Triumph of the Krill
And this movie, yes, it’s about the Triumph of the Will. (31:38)
Nyad has used that phrase before. Her advisers might want to counsel her to stop.
BONUS MATERIAL
There Goes EverWalk’s Krispy Kreme Sponsorship
The worst investment I ever made was the stock of Krispy Kreme Doughnuts. A friend called me and said, “I’m standing in this place with glazed doughnuts coming off a conveyor belt. You’ve got to invest in this right away. I think the IPO’s coming.” So, I invested in it. It was a horrible investment. And I should have known better because none of us should be eating or investing in doughnuts. (39:50)
Remember when George HW Bush got in trouble for disparaging broccoli? Diana should be more careful.
The Empress Of Agony
Open-water swimming can bring emotional and physical pleasure. It can lead to hours of bliss. But you wouldn’t know that from listening to Diana. As far as she’s concerned, the more trauma she experiences (and describes), the more epic she’ll seem. From suffering flows adulation.
Here are some snippets from The Empress of Agony’s descriptions of her endeavors:
- “long, arduous sagas of pain.” (16:53)
- “long-term suffering.” (21:09)
- “[Box Jellies] paralyze your central nervous system, you feel your spinal cord is in paralysis, it’s a perfect killing machine. [It has] the most potent venom on all planet Earth. There’s no snake that can take you down with his venom as quickly as the little one-inch square cube of the box jellyfish.” (20:29)

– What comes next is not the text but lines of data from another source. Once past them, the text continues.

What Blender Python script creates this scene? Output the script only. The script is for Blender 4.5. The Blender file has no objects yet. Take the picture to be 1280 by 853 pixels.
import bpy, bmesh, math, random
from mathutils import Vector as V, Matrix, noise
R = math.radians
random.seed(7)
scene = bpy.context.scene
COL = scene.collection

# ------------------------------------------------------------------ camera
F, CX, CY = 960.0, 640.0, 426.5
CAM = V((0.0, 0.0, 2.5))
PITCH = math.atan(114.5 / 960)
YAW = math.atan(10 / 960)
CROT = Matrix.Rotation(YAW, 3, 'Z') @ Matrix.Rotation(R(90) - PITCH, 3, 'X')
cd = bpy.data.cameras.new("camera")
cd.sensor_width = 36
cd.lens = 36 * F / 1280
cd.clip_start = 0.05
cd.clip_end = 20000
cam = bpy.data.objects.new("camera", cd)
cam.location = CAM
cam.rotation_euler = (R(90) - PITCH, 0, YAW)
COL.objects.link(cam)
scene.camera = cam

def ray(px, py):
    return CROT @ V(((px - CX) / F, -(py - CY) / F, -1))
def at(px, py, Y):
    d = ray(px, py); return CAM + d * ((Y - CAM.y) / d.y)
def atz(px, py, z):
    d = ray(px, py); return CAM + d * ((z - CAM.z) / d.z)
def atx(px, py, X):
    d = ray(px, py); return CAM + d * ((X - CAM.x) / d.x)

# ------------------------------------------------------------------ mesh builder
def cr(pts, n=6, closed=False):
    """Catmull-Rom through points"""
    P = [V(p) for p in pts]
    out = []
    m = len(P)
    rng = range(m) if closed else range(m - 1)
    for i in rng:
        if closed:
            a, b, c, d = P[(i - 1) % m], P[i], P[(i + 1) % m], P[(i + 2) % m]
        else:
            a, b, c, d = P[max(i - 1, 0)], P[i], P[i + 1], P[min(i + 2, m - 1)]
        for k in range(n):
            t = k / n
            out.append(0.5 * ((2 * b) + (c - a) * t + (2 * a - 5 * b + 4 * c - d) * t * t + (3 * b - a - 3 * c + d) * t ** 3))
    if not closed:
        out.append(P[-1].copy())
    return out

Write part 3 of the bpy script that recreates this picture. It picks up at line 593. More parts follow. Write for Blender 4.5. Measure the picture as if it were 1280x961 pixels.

Sounds like fun! Where do I sign up?
Why Do Other Athletes Keep Their Distance?
And I think honestly, Karen, most of the people who have responded to this story — whether I’m out speaking or reading my book — [who] are seeing the documentary, and now they will see the feature film. Most of them are not swimmers, most of them are not athletes. (26:13)
Why does no one ever ask, “Why not?” Most marathon swimmers love to follow and support other swimmers. Legitimate ones, anyway.
Role Model
I grew up with a con artist father. Nyad had his strong suits. He was a wonderful storyteller. He was a bon vivant. Women loved to dance with him. Men loved to play cards with him. And he was a lot of fun.
And on the other hand, he was a thief. He was a liar. And we couldn’t trust him at home. Nothing he said was the truth. (6:35)
Sound familiar?
A World-Class Team
And the team — Bonnie and the team — had all their expertise, world class, from the sharks to the jellyfish to the navigation. (17:08)
But not to the observers or to anyone who had a clue about the sport of marathon swimming. Funny thing, that.